Let's solve this equation. The balance scale shows that two squares and a three balance a weight of 13, which represents the equation 2 s + 3 = 13. To find the value of s, we need to isolate s on one side. So, let's subtract three from each side.
This leaves us with 2 s on the left. On the right side, we have 10. Our new equation is 2 s= 10.
When solving an equation, you often have options for your first step. One choice often leads to a solution more easily.
Let's look at a different problem. 3 * the quantity C + 10 equals 300. One way to start is to use the distributive property.

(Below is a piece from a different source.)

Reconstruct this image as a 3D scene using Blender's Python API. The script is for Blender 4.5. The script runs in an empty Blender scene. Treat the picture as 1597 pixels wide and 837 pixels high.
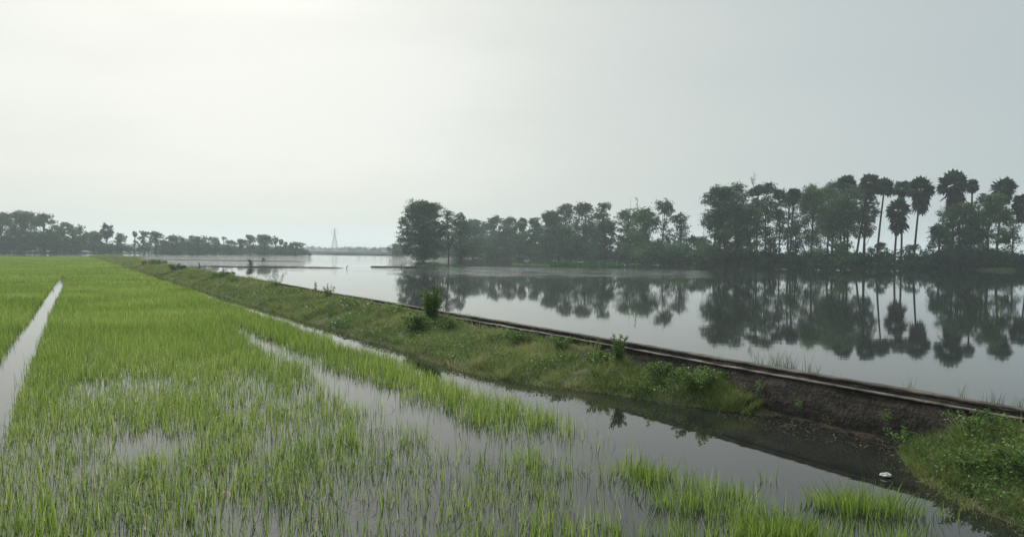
import bpy, math
import numpy as np
from math import radians as RAD
from mathutils import Vector, Matrix

sc = bpy.context.scene
COL = sc.collection
# ------------------------------------------------------------------ camera
F = 1597 * 26 / 36.0
PITCH, ROLL, CAMH = 1.37, 0.6, 3.0
cam_d = bpy.data.cameras.new("camera"); cam_d.lens = 26; cam_d.sensor_width = 36
cam_d.clip_start = 0.1; cam_d.clip_end = 8000
cam = bpy.data.objects.new("camera", cam_d); COL.objects.link(cam)
CR = Matrix.Rotation(RAD(90 - PITCH), 3, 'X') @ Matrix.Rotation(RAD(ROLL), 3, 'Z')
M4 = CR.to_4x4(); M4.translation = Vector((0, 0, CAMH)); cam.matrix_world = M4
sc.camera = cam
sc.render.resolution_x = 1024; sc.render.resolution_y = 536
# ------------------------------------------------------------------ world and sun
SUN_EL, SUN_AZ = 36.0, -24.0            # azimuth from +Y towards +X
w = bpy.data.worlds.new("World"); sc.world = w; w.use_nodes = True
nt = w.node_tree; N = nt.nodes; L = nt.links; N.clear()
def nd(nodes, t, **k):
    n = nodes.new(t)
    for a, v in k.items(): setattr(n, a, v)
    return n
sky = nd(N, 'ShaderNodeTexSky', sky_type='NISHITA', sun_disc=False)
sky.sun_elevation = RAD(SUN_EL); sky.sun_rotation = RAD(SUN_AZ)
sky.dust_density = 4.0; sky.air_density = 1.0; sky.altitude = 0
tc = nd(N, 'ShaderNodeTexCoord')
sund = Vector((math.sin(RAD(SUN_AZ)) * math.cos(RAD(SUN_EL)), math.cos(RAD(SUN_AZ)) * math.cos(RAD(SUN_EL)), math.sin(RAD(SUN_EL))))
glowd = Vector((math.sin(RAD(-23)) * math.cos(RAD(19)), math.cos(RAD(-23)) * math.cos(RAD(19)), math.sin(RAD(19))))
dot = nd(N, 'ShaderNodeVectorMath', operation='DOT_PRODUCT'); dot.inputs[1].default_value = glowd
L.new(tc.outputs['Generated'], dot.inputs[0])
mr = nd(N, 'ShaderNodeMapRange'); mr.inputs[1].default_value = 0.55; mr.inputs[2].default_value = 1.0
L.new(dot.outputs['Value'], mr.inputs[0])
# soft uneven overcast
mp = nd(N, 'ShaderNodeMapping'); mp.inputs['Scale'].default_value = (1.0, 1.0, 3.4)
L.new(tc.outputs['Generated'], mp.inputs[0])
nz = nd(N, 'ShaderNodeTexNoise'); nz.inputs['Scale'].default_value = 1.8; nz.inputs['Detail'].default_value = 4; nz.inputs['Roughness'].default_value = 0.5
L.new(mp.outputs[0], nz.inputs['Vector'])
nadd = nd(N, 'ShaderNodeMath', operation='MULTIPLY_ADD'); nadd.inputs[1].default_value = 0.52; nadd.inputs[2].default_value = -0.26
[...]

3 * C is 3 C and 3 * 10 is 30. The resulting equation is 3 C + 30 = 300.
Let's try a different first move with the same equation. Instead of distributing, we can divide both sides by three. On the left side, dividing by 3 leaves us with C + 10. On the right side, 300 / 3 is 100. Our new equation is C + 10 = 100.
Comparing the two results, C + 10= 100 is easier to solve than 3 C + 30 = 300.
Let's look at a different equation.
Which move leads to 7x = 63? If we subtract 77 from both sides, that would give us 7x = 63. Now, what if we wanted to get to the equation x + 11 = 20. Look at the original equation again. Both terms on the left, 7x and 77 are divisible by 7. We can factor out the 7, which gives us 7 * the quantity x + 11.
We can then divide both sides by 7 to get x + 11 on the left and 20 on the right. Equations can often be solved in more than one way. The key is to look at the structure of an equation before you make a move. Considering your options can help you choose the path that makes the problem simpler and faster to solve.